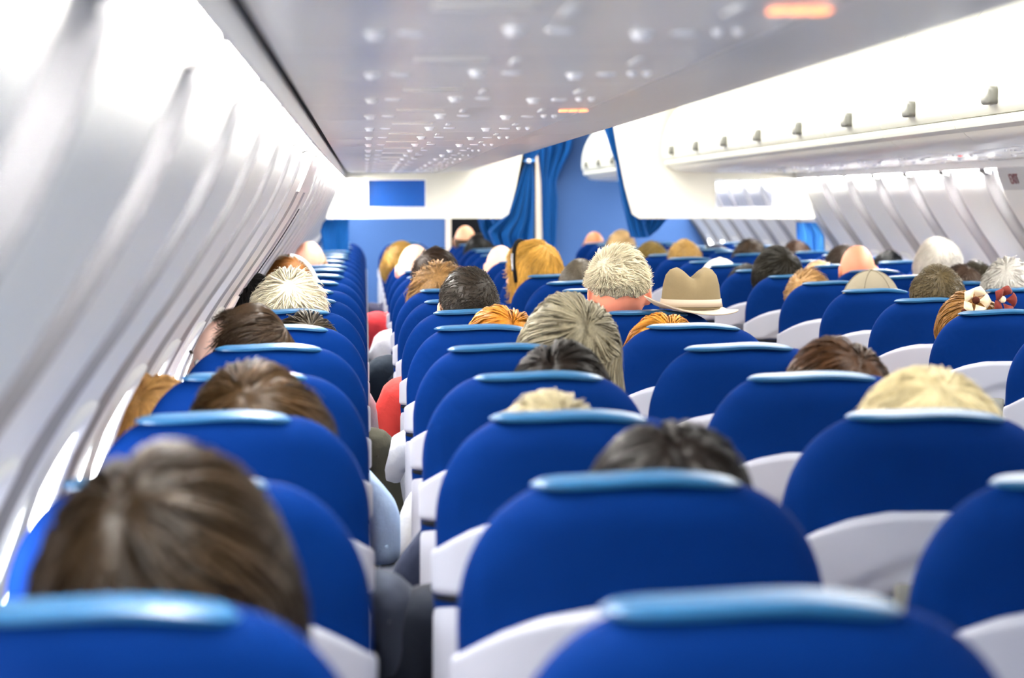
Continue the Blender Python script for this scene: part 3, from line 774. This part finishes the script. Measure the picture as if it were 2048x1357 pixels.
def make_hair(kind, seed, dens=1.0, over={}):
    """hair as one mesh in head space (centre of the head at the origin, face towards +y): a close cap and the locks lying over it"""
    st = style(kind); st.update(over); r = np.random.default_rng(seed)
    T = st['T']; a, b, c_ = .076 + T, .098 + T, .115 + T
    def zend(ph):                               # ph: 0 = right (+x), pi/2 = face
        f = np.sin(ph); s = np.where(f > 0, st['side'] + (st['front'] - st['side']) * smoothstep(.15, .75, f), st['side'] + (st['back'] - st['side']) * smoothstep(.0, .7, -f))
        return s + .004 * np.sin(ph * 9 + seed)
    def surf(z, ph, off=0):
        """point at height z around the head, off outside the cap"""
        q = np.where(z > 0, np.sqrt(np.maximum(1 - (z / c_) ** 2, 0)), 0)
        if kind in ('bob', 'long'): low = 1 + st['flare'] / .08 * np.clip(-z / .10, 0, 1) - .25 * np.clip((-z - .07) / .10, 0, 1)
        else: low = np.sqrt(np.maximum(1 - (np.minimum(z, 0) / .135) ** 2, .05)) - .10 * np.clip(-z / .08, 0, 1)
        q = np.where(z > 0, q, low)
        x = (a * q + off * np.minimum(q * 2, 1)) * np.cos(ph); y = (b * q + off * np.minimum(q * 2, 1)) * np.sin(ph) - .006 * np.clip(z / c_, -1, 1) - .0
        zz = z + off * np.clip(z / c_, 0, 1)
        if st['part']: zz = zz - .010 * np.exp(-(x / .010) ** 2) * (z > .05)
        return np.stack([x, y, zz + 0 * x], -1)
    al, be = math.radians(st.get('whorl', 32) + r.normal(0, 6)), math.radians(r.normal(0, 14))
    Rw = rotm(0, al, be); lum = [(r.normal(0, 3.2, 3), r.uniform(0, 6)) for _ in range(5)]
    def ell(d): return 1 / np.sqrt((d[..., 0] / a) ** 2 + (d[..., 1] / b) ** 2 + (d[..., 2] / c_) ** 2)
    def warp(Q):
        """move the crown whorl back and to a side without changing the outline, then add soft lumps"""
        n_ = np.linalg.norm(Q, axis=-1, keepdims=True) + 1e-9; d = Q / n_; w = smoothstep(-.01, c_ * .95, Q[..., 2])[..., None]
        d2 = d * (1 - w) + (d @ Rw.T) * w; d2 /= np.linalg.norm(d2, axis=-1, keepdims=True)
        rho = n_[..., 0] / ell(d) * ell(d2)
        rho = rho * (1 + sum(.008 * np.sin(d2 @ f + p_) for f, p_ in lum))
        return d2 * rho[..., None]
    nph, nz_ = 72, 26
    ph = np.linspace(0, 2 * PI, nph, endpoint=False)[None]; s = np.linspace(0, 1, nz_)[:, None]
    ze = zend(ph); z = c_ * .9995 - (c_ * .9995 - ze) * (1 - np.cos(s * PI / 2)) ** (1.0)
    off = .0035 * np.sin(ph * 23 + 3 * np.sin(z * 40)) * smoothstep(0, .3, s) + .002 * np.sin(ph * 41 + z * 30)
    tap = 0 if kind in ('bob', 'long', 'full', 'curly') else T * .75
    P = surf(z, ph, off * (T / .02) - tap * smoothstep(.62, 1, s))
    inner = surf(ze, ph, -T - .014); inner[..., 2] += .006
    P = np.concatenate([P, inner], 0)
    P[:-1] = warp(P[:-1])
    mb = MB()
    if st['bald'] is not None:                  # open crown: drop the cap above a height
        zb = st['bald'] + .02 * np.sin(ph)
        z = zb - (zb - ze) * s; P = surf(z, ph, -.002 + .003 * np.sin(s * PI))
        P = np.concatenate([surf(zb - .01, ph, -T - .012), P, inner], 0)
        mb.grid(P, cv=True, flip=True)
    else: mb.grid(P, cv=True, capu=True, flip=True)
    V0 = np.concatenate(mb.V); F0 = mb.F; V, nF = [V0], len(F0)
    n = int(st['n'] * dens * (1.0 if st['spike'] else 2.0)); st['w'] *= 1.0 if st['spike'] else .62; quads = None
    if n:
        K = 6; p0 = r.uniform(0, 2 * PI, n); zE = zend(p0)
        cap_top = c_ * .995 if st['bald'] is None else st['bald']
        u = r.random(n) ** .8
        L = st['L'] * r.uniform(.7, 1.25, n)
        z0 = cap_top - (cap_top - zE) * u * .92
        drift = r.normal(0, .25, n); lay = r.uniform(-.002, st['lift'], n); tipl = r.uniform(0, 1, n) * st['lift']
        ks = np.linspace(0, 1, K)[None]
        # travel down the cap: near the crown the height changes slowly, so step along the arc
        th0 = np.arccos(np.clip(z0 / c_, -1, 1)); arc = .11
        zz = np.where((th0[:, None] + ks * L[:, None] / arc) < PI / 2, c_ * np.cos(np.minimum(th0[:, None] + ks * L[:, None] / arc, PI / 2)), 0)
        past = th0[:, None] + ks * L[:, None] / arc - PI / 2
        zz = np.where(past > 0, -past * arc, zz)
        zz = np.where(z0[:, None] < 0, z0[:, None] - ks * L[:, None], zz)
        zz = np.maximum(zz, zE[:, None] - r.uniform(-.004, .016, n)[:, None])
        pp = p0[:, None] + drift[:, None] * ks * .6
        offs = lay[:, None] + tipl[:, None] * ks ** 1.5
        A = surf(zz, pp, offs - tap * smoothstep(.05, .0, zz - zE[:, None]))
        if st['curl']:
            A += st['curl'] * np.stack([np.sin(ks * 9 + p0[:, None] * 7), np.cos(ks * 8 + p0[:, None] * 5), np.sin(ks * 7 + p0[:, None] * 3)], -1) * ks[..., None]
        if st['spike']:
            base = surf(z0, p0, 0); nr = base / np.array([a * a, b * b, c_ * c_]); nr /= np.linalg.norm(nr, axis=1)[:, None]
            dirn = nr + r.normal(0, .22, (n, 3)) + np.array([0, .1, .25]); dirn /= np.linalg.norm(dirn, axis=1)[:, None]
            up = smoothstep(-.02, .06, z0)[:, None]
            B = (base - nr * .004)[:, None] + dirn[:, None] * (L[:, None] * ks)[..., None] * (.10 + .90 * up)[:, None]
            A = A * (1 - st['spike']) + B * st['spike']
        if st['bald'] is None: A = warp(A)
        Tn = np.gradient(A, axis=1); Tn /= np.linalg.norm(Tn, axis=2)[..., None] + 1e-9
        Nn = A / (np.linalg.norm(A, axis=2)[..., None] + 1e-9); Sd = np.cross(Tn, Nn); Sd /= np.linalg.norm(Sd, axis=2)[..., None] + 1e-9; Nn = np.cross(Sd, Tn)
        wd = st['w'] * r.uniform(.6, 1.3, n)[:, None] * (1 - .85 * ks ** 2) * np.minimum(1, .5 + ks * 3)
        ring = np.stack([A + Sd * wd[..., None], A + Nn * wd[..., None] * .6, A - Sd * wd[..., None]], 2)     # n,K,3,3
        V.append(ring.reshape(-1, 3))
        bi = len(V0) + np.arange(n)[:, None, None] * K * 3 + np.arange(K - 1)[None, :, None] * 3
        j = np.arange(3)[None, None]; j2 = (j + 1) % 3
        quads = np.stack([bi + j, bi + j2, bi + 3 + j2, bi + 3 + j], -1).reshape(-1, 4)
    Vt = np.concatenate(V)
    return Vt, F0, quads
def mixed_mesh(name, V, F0, quads, mats):
    me = bpy.data.meshes.new(name)
    q = [] if quads is None else quads
    nl0 = sum(len(f) for f in F0)
    li = np.concatenate([np.concatenate([np.asarray(f, dtype=np.int32) for f in F0])] + ([quads.ravel().astype(np.int32)] if quads is not None else []))
    st = np.r_[0, np.cumsum([len(f) for f in F0])][:-1]
    if quads is not None: st = np.r_[st, nl0 + 4 * np.arange(len(quads))]
    me.vertices.add(len(V)); me.vertices.foreach_set('co', np.asarray(V, float).ravel())
    me.loops.add(len(li)); me.loops.foreach_set('vertex_index', li)
    me.polygons.add(len(st)); me.polygons.foreach_set('loop_start', st.astype(np.int32))
    me.update(calc_edges=True)
    for m in mats: me.materials.append(m)
    mi = np.zeros(len(st), dtype=np.int32); mi[len(F0):] = 1
    me.polygons.foreach_set('material_index', mi); me.polygons.foreach_set('use_smooth', np.ones(len(st), dtype=bool)); me.update()
    return me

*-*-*

_Exercise objective_
Where does the word "part" appear? Return each line that holds it.

_Response for this exercise_
Continue the Blender Python script for this scene: part 3, from line 774. This part finishes the script. Measure the picture as if it were 2048x1357 pixels.
        if st['part']: zz = zz - .010 * np.exp(-(x / .010) ** 2) * (z > .05)